-- START Exercise material --

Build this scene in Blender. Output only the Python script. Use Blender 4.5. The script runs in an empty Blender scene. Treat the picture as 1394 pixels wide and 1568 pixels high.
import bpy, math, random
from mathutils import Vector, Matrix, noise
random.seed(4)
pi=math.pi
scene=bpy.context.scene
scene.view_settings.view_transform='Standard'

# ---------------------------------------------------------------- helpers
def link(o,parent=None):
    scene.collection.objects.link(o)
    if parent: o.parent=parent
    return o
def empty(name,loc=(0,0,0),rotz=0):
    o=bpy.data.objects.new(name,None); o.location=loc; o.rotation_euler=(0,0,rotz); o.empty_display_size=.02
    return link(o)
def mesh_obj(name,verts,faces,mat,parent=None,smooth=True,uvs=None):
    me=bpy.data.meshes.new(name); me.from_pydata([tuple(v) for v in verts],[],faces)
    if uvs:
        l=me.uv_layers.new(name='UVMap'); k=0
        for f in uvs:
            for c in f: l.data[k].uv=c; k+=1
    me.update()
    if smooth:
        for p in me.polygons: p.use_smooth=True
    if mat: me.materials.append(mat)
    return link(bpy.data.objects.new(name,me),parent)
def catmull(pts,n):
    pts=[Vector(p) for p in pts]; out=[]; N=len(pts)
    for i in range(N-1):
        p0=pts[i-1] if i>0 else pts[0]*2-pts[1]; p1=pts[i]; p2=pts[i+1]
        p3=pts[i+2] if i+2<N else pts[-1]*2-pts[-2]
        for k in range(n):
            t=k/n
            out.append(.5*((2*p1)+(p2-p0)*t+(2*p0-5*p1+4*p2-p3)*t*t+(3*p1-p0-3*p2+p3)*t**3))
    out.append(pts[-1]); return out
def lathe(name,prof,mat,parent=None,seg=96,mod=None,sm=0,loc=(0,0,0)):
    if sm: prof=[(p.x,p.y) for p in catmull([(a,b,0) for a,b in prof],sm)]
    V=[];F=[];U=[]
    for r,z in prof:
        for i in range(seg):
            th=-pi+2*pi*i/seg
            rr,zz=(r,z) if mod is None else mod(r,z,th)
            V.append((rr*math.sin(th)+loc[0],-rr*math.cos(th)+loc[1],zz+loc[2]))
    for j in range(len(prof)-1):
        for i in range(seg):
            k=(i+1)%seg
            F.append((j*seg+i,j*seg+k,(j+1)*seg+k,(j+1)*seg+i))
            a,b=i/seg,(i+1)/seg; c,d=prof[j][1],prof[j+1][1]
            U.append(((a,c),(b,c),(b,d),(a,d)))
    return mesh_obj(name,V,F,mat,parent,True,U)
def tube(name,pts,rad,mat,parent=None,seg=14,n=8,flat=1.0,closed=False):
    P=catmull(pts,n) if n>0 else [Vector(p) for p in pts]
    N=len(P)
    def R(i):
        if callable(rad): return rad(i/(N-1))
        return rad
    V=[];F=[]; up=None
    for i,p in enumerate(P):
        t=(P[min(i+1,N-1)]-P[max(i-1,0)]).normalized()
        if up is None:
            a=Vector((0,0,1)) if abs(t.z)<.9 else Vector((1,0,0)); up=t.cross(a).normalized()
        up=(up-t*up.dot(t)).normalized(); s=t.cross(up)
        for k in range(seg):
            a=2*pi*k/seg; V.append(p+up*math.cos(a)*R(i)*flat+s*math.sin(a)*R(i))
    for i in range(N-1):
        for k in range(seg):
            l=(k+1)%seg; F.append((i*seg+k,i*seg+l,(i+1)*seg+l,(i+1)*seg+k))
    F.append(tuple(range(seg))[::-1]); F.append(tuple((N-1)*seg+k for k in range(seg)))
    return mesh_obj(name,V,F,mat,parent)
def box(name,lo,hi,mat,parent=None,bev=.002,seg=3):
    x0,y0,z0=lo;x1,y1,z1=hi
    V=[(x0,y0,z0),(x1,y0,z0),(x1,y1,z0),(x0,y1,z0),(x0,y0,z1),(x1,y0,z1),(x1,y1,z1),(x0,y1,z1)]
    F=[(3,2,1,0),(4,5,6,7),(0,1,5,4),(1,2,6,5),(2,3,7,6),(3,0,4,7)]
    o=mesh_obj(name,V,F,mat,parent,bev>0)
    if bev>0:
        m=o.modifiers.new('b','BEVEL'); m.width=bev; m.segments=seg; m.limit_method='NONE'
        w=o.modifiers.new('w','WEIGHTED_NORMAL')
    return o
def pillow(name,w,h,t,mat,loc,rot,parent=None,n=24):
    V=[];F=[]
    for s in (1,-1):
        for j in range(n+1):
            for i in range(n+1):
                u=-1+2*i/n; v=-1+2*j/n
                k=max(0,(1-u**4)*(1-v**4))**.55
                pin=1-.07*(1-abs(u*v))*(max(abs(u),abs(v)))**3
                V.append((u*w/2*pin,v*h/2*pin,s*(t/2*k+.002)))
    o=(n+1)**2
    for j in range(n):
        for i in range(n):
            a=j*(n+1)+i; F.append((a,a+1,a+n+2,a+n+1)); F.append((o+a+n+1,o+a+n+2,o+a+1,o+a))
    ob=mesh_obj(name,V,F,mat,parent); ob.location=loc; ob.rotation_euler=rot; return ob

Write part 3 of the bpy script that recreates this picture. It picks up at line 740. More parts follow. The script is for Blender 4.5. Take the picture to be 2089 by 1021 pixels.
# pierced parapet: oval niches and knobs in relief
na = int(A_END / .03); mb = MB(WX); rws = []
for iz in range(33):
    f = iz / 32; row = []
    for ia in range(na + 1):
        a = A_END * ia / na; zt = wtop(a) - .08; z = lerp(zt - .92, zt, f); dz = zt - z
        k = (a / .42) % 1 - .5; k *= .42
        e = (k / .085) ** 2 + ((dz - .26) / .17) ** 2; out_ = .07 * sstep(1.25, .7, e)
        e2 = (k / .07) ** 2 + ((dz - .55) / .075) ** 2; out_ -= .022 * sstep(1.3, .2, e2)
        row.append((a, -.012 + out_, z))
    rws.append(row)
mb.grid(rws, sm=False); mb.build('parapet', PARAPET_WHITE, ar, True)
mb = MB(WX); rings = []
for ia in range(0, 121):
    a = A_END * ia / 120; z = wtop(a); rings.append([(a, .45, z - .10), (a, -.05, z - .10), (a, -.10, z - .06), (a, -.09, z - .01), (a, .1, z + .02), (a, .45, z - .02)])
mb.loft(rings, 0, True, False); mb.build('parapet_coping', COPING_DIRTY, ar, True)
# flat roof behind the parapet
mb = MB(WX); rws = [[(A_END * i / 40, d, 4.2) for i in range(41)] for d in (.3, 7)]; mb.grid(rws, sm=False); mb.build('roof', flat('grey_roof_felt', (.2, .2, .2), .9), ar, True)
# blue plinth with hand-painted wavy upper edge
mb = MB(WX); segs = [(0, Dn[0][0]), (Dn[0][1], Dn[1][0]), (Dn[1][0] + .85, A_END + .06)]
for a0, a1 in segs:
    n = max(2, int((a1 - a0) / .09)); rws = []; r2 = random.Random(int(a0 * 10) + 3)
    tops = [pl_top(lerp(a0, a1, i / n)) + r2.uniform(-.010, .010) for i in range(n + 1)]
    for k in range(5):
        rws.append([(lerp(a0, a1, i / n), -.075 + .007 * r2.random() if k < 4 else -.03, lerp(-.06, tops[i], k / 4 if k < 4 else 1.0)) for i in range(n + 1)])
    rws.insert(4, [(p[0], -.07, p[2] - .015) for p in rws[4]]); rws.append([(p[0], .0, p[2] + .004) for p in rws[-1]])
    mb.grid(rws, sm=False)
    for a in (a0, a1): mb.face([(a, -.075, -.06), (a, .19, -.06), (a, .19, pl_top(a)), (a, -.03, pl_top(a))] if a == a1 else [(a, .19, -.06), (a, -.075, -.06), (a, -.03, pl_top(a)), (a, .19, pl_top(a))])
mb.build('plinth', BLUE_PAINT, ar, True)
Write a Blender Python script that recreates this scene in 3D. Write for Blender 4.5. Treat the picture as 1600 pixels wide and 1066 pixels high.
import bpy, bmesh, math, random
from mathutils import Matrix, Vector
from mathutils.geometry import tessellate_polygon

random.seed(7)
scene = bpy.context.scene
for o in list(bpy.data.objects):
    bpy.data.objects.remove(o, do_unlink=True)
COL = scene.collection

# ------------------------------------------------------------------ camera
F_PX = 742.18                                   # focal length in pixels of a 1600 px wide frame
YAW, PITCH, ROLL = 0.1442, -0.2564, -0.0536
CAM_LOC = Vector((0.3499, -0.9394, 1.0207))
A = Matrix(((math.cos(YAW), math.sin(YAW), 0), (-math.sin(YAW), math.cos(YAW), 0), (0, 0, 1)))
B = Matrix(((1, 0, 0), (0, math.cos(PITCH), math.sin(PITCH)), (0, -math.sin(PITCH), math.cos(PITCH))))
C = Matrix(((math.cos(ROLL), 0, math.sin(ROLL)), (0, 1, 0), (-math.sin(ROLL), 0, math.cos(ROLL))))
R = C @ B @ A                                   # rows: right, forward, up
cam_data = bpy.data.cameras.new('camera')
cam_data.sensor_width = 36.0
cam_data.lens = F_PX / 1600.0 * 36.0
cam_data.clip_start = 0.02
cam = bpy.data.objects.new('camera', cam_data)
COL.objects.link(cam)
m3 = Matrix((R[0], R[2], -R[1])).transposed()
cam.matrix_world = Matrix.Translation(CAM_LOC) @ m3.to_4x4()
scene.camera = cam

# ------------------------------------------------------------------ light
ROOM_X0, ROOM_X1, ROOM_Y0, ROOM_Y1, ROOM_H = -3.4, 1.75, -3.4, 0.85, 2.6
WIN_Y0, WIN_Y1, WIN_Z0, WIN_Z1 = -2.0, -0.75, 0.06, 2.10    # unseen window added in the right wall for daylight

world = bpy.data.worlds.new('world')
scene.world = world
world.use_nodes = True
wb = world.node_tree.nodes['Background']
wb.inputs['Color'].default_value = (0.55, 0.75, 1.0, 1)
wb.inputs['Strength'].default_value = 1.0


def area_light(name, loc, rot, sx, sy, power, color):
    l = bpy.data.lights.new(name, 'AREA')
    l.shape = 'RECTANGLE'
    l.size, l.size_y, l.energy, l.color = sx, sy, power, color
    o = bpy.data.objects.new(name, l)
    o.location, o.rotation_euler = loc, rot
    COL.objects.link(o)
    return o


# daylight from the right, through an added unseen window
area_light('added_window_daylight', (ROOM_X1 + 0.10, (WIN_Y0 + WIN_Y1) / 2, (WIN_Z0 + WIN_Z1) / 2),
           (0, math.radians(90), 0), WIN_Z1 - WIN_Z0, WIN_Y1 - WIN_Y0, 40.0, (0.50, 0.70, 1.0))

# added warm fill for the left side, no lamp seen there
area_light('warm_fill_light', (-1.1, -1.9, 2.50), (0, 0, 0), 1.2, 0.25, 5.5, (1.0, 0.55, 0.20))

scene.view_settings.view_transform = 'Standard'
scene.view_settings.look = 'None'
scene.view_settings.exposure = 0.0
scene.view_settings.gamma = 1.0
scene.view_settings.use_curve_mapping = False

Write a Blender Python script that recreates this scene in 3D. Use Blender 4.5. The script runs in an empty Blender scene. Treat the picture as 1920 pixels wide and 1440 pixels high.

-- END Exercise material --

### [Requirements]
From the entries, copy out each line containing the word "recreates".

### [Result below]
Write part 3 of the bpy script that recreates this picture. It picks up at line 740. More parts follow. The script is for Blender 4.5. Take the picture to be 2089 by 1021 pixels.
Write a Blender Python script that recreates this scene in 3D. Write for Blender 4.5. Treat the picture as 1600 pixels wide and 1066 pixels high.
Write a Blender Python script that recreates this scene in 3D. Use Blender 4.5. The script runs in an empty Blender scene. Treat the picture as 1920 pixels wide and 1440 pixels high.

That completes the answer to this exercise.